## ENTRIES PROVIDED:
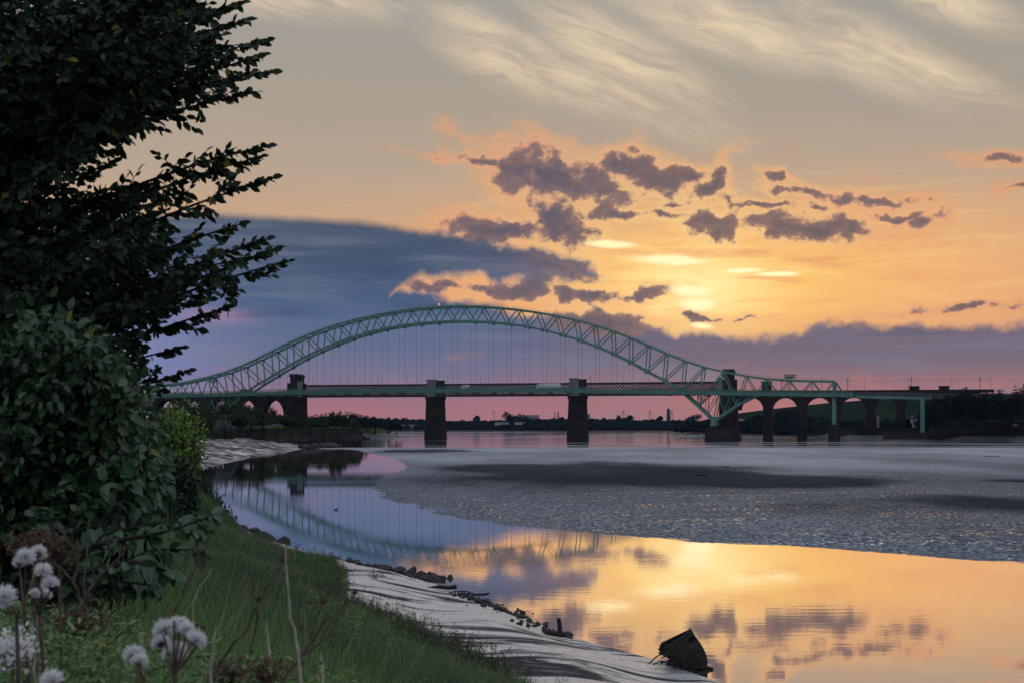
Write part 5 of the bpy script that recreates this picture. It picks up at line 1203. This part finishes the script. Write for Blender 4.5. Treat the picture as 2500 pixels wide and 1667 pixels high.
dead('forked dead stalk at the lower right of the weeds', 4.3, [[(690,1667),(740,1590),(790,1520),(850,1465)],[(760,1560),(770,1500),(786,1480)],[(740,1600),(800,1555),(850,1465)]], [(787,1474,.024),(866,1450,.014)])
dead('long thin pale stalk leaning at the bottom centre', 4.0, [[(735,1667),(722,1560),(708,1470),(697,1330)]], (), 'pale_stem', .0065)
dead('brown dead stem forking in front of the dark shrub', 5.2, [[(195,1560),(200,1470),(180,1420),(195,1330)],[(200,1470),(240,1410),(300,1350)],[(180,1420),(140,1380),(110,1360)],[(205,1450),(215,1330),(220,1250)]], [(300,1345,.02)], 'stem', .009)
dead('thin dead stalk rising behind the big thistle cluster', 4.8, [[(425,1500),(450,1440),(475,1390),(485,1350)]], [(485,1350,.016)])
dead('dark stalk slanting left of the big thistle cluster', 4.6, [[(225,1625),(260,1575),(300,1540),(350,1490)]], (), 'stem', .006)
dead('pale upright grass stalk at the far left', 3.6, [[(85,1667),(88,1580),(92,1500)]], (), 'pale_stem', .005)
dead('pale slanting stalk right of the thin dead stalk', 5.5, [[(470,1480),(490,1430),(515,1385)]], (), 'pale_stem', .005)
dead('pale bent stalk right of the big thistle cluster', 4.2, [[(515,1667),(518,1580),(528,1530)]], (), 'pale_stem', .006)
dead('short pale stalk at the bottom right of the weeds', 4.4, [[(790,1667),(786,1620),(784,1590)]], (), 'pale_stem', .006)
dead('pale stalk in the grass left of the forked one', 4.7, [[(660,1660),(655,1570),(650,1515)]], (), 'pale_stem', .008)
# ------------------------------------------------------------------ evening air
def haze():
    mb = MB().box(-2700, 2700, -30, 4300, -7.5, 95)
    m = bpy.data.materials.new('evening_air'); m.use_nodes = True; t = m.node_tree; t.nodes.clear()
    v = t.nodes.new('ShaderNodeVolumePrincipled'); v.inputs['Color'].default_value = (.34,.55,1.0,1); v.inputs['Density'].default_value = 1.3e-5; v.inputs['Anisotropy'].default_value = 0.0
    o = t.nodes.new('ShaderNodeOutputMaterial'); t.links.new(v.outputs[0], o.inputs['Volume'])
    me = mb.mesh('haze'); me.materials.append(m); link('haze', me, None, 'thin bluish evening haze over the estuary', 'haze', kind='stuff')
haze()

* * *

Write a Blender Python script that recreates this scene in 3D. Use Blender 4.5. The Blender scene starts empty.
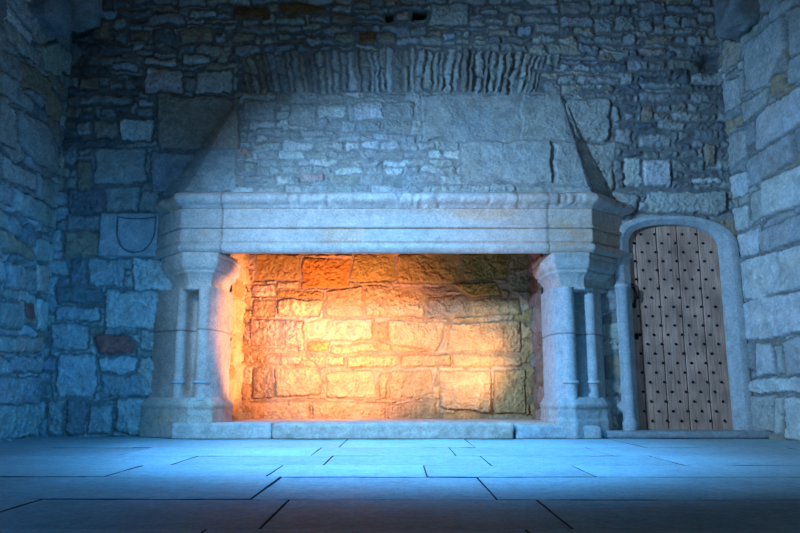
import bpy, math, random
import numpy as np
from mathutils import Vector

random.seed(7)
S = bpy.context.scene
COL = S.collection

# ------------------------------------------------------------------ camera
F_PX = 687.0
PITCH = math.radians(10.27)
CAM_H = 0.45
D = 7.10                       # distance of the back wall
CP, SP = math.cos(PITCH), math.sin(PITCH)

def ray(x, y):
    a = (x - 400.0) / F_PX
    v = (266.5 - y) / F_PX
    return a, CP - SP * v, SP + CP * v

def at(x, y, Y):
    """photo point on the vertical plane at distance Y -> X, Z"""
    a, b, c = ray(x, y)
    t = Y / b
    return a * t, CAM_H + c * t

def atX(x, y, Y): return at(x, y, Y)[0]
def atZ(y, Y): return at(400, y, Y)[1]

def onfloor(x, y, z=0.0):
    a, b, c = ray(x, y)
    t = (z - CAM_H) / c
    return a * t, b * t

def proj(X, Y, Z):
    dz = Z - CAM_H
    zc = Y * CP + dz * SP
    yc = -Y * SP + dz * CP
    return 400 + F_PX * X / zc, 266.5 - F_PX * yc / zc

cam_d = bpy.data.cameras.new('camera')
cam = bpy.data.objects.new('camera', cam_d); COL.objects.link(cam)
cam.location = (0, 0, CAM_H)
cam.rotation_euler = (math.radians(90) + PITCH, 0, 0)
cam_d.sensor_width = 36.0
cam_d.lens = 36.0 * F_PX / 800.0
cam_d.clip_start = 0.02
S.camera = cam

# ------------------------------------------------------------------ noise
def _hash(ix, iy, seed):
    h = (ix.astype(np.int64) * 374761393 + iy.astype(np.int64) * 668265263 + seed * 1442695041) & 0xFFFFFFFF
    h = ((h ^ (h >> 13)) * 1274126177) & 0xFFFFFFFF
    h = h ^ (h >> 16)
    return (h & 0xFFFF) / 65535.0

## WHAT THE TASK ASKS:
Exactly as they appear, write out the lines from the one containing "Write a Blender" down to the one containing "return a * t, CAM_H + c * t", both included. Pictures are left out.

## EXPECTED ANSWER:
Write a Blender Python script that recreates this scene in 3D. Use Blender 4.5. The Blender scene starts empty.
import bpy, math, random
import numpy as np
from mathutils import Vector

random.seed(7)
S = bpy.context.scene
COL = S.collection

# ------------------------------------------------------------------ camera
F_PX = 687.0
PITCH = math.radians(10.27)
CAM_H = 0.45
D = 7.10                       # distance of the back wall
CP, SP = math.cos(PITCH), math.sin(PITCH)

def ray(x, y):
    a = (x - 400.0) / F_PX
    v = (266.5 - y) / F_PX
    return a, CP - SP * v, SP + CP * v

def at(x, y, Y):
    """photo point on the vertical plane at distance Y -> X, Z"""
    a, b, c = ray(x, y)
    t = Y / b
    return a * t, CAM_H + c * t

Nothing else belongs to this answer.